### What to do
Each line of the data that includes the string "high" is to be copied out.

### Provided material
* * * * * * *

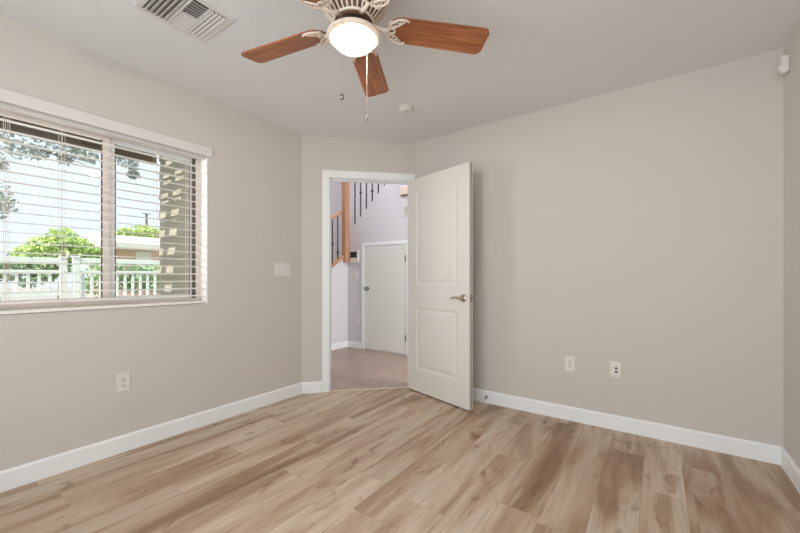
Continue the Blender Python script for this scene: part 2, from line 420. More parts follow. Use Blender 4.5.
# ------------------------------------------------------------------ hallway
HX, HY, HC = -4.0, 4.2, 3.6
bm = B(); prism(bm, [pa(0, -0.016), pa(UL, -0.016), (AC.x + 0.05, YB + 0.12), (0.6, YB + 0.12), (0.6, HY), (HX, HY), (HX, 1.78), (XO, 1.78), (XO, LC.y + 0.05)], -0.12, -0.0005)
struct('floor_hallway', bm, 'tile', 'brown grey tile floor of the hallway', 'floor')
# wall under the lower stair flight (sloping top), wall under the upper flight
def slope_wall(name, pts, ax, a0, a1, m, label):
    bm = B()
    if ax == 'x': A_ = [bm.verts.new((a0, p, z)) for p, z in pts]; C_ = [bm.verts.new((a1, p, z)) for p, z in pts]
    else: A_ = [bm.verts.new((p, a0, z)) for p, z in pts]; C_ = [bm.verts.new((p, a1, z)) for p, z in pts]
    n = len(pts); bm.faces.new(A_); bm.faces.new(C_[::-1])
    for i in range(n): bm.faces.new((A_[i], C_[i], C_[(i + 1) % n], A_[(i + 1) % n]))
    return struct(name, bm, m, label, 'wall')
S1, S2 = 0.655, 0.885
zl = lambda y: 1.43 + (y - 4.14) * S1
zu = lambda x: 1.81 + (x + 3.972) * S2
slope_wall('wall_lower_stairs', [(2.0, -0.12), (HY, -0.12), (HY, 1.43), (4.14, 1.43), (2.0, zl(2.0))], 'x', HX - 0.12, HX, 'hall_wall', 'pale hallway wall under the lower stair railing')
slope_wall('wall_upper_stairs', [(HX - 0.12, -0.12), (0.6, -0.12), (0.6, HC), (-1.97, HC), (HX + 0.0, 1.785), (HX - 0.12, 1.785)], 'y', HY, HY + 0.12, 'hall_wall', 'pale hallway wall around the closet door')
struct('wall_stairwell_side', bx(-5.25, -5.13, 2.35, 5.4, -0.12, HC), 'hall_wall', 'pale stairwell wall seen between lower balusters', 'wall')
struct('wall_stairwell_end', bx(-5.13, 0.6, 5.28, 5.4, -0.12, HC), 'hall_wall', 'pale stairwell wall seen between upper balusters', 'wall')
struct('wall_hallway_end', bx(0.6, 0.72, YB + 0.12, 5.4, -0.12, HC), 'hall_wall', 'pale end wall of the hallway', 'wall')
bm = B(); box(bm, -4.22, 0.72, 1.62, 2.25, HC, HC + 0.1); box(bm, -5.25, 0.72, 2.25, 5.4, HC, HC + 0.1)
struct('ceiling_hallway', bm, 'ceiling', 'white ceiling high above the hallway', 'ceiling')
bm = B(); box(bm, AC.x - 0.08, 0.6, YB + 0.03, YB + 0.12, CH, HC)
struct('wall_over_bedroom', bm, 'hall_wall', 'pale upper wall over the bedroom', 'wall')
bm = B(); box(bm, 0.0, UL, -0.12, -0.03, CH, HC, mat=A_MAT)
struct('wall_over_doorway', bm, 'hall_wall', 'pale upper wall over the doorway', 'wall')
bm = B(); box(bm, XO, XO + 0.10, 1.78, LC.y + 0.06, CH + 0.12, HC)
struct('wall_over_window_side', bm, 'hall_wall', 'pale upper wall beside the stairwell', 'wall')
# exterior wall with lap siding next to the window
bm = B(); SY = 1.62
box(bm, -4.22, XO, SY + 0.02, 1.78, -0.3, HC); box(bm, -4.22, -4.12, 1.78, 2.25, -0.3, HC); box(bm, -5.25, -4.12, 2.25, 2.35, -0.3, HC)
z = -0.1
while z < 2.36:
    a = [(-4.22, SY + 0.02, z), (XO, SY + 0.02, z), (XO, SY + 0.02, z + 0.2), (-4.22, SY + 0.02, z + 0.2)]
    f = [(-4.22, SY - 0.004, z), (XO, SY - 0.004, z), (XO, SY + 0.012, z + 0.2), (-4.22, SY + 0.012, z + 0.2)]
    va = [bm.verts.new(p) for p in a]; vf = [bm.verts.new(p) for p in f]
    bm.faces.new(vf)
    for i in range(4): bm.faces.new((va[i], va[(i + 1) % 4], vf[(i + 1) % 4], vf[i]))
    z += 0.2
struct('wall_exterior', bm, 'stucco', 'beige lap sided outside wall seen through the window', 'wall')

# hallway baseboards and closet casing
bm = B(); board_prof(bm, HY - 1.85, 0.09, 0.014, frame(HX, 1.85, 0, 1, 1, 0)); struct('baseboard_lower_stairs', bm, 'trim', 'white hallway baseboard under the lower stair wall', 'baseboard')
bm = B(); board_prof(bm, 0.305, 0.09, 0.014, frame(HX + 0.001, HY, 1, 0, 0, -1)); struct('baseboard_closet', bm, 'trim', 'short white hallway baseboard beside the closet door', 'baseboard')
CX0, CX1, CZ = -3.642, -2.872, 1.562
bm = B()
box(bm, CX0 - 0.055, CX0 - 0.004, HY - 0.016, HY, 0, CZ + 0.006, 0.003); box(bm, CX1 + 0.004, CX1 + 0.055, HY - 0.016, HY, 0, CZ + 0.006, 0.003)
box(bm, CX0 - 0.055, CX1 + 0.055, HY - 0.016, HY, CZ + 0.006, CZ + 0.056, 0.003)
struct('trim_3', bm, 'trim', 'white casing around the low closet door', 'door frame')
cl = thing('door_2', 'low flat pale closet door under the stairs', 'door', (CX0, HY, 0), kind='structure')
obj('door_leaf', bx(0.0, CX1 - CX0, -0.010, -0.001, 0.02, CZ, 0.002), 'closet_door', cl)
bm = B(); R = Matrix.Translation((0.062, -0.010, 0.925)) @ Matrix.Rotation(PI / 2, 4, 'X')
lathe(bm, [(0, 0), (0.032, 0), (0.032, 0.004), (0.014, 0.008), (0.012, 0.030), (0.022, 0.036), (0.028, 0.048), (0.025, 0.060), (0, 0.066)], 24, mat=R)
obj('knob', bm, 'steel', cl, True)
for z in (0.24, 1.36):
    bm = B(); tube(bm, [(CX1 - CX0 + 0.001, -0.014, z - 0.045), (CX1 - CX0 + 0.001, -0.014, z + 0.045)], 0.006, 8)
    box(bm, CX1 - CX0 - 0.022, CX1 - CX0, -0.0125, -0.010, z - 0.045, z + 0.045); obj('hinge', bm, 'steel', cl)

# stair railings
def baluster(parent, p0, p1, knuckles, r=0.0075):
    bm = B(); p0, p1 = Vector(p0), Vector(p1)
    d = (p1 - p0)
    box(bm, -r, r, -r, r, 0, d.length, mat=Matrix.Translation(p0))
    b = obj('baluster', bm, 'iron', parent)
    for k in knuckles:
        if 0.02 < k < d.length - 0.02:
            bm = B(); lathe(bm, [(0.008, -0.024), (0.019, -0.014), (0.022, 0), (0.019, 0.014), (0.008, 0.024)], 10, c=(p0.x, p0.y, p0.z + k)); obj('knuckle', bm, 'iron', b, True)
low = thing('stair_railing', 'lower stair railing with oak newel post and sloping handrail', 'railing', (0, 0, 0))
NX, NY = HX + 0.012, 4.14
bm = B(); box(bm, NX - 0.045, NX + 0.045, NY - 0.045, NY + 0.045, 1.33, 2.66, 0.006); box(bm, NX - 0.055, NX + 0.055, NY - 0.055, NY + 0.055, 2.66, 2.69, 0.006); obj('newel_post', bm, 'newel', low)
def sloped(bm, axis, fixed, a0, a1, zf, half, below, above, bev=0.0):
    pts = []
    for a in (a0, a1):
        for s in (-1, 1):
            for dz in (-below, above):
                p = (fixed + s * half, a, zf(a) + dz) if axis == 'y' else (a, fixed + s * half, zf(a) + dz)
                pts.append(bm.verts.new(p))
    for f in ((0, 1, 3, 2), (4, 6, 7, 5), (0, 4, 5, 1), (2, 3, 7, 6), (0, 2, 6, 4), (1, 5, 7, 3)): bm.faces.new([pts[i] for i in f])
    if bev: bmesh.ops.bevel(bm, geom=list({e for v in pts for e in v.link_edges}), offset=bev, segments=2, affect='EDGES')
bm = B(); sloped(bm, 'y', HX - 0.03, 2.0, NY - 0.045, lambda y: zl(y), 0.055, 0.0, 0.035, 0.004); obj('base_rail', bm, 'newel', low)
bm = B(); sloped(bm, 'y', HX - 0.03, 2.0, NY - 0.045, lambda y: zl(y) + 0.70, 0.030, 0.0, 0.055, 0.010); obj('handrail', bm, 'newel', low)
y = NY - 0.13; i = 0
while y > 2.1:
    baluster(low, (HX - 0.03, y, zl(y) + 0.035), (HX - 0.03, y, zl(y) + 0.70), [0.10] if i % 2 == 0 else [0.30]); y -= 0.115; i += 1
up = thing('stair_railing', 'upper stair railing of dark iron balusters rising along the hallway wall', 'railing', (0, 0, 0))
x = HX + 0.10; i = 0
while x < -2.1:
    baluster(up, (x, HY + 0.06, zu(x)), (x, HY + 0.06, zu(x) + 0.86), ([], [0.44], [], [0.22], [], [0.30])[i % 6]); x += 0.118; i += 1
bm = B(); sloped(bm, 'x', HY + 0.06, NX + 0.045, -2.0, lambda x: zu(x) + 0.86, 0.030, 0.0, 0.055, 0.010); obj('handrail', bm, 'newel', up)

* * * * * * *

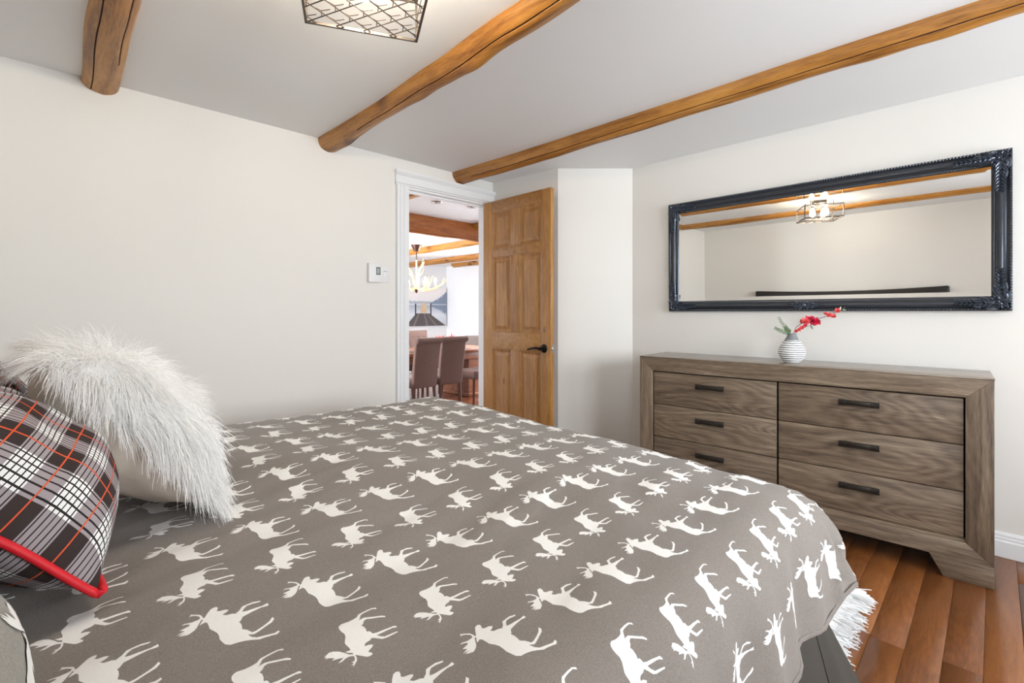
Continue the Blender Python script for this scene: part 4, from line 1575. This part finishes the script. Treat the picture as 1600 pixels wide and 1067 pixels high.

* * * * * * *

### Response below
struct('ceiling_hallway', bm, 'ceiling', 'white ceiling high above the hallway', 'ceiling')
Continue the Blender Python script for this scene: part 4, from line 1575. This part finishes the script. Treat the picture as 1600 pixels wide and 1067 pixels high.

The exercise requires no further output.